WORK TO COMPLETE:
Could you write out the opening lines of the data, word for word, stopping after the line that contains "random.seed(7)"?

DATA EXCERPT:
——————————

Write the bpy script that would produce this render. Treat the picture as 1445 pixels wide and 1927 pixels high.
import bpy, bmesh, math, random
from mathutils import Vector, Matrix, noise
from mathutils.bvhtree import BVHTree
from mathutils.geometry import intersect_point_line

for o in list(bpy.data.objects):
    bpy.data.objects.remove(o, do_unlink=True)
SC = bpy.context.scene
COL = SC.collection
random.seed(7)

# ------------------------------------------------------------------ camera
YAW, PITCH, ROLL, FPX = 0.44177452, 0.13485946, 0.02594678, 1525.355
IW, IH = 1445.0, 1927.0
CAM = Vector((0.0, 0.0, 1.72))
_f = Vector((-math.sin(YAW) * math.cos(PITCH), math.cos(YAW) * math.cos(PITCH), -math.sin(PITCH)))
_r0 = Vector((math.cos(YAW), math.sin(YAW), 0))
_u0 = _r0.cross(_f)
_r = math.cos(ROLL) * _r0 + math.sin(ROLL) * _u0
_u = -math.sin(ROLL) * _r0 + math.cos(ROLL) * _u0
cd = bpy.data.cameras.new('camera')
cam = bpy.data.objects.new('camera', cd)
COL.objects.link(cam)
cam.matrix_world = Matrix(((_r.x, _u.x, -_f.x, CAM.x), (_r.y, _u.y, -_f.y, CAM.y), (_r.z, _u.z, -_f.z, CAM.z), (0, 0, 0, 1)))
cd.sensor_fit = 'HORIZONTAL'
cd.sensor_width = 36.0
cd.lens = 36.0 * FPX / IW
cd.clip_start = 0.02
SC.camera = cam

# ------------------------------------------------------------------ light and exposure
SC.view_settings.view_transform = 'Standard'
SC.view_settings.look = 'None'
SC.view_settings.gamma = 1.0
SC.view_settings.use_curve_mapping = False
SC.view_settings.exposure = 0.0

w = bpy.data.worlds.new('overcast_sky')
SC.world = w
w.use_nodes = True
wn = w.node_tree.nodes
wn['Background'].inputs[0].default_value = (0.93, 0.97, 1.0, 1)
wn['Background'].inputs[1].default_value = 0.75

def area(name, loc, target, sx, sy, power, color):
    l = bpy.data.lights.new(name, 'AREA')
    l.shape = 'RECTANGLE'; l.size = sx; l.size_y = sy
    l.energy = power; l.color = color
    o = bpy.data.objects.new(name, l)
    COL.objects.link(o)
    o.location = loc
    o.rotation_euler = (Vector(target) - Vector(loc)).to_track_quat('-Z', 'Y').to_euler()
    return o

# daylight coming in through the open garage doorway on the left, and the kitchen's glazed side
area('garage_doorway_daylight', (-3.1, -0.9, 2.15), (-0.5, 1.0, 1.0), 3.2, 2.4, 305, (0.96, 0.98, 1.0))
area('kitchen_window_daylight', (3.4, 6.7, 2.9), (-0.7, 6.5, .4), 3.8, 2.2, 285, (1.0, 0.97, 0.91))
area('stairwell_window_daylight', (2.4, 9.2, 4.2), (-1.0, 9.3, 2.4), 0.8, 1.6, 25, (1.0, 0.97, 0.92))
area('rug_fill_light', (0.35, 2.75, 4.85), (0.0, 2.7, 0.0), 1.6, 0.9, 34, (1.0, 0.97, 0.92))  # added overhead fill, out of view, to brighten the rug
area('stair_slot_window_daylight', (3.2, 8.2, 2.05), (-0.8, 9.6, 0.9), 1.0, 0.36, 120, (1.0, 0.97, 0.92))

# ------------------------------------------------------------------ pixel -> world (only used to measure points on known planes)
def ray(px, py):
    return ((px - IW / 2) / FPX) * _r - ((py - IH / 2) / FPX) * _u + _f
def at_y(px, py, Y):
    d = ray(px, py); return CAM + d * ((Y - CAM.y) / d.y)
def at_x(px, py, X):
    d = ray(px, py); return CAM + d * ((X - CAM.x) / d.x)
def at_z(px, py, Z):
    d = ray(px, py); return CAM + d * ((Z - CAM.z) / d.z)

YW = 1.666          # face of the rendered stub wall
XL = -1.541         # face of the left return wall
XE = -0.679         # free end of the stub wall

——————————

RESPONSE TO THIS TASK:
Write the bpy script that would produce this render. Treat the picture as 1445 pixels wide and 1927 pixels high.
import bpy, bmesh, math, random
from mathutils import Vector, Matrix, noise
from mathutils.bvhtree import BVHTree
from mathutils.geometry import intersect_point_line

for o in list(bpy.data.objects):
    bpy.data.objects.remove(o, do_unlink=True)
SC = bpy.context.scene
COL = SC.collection
random.seed(7)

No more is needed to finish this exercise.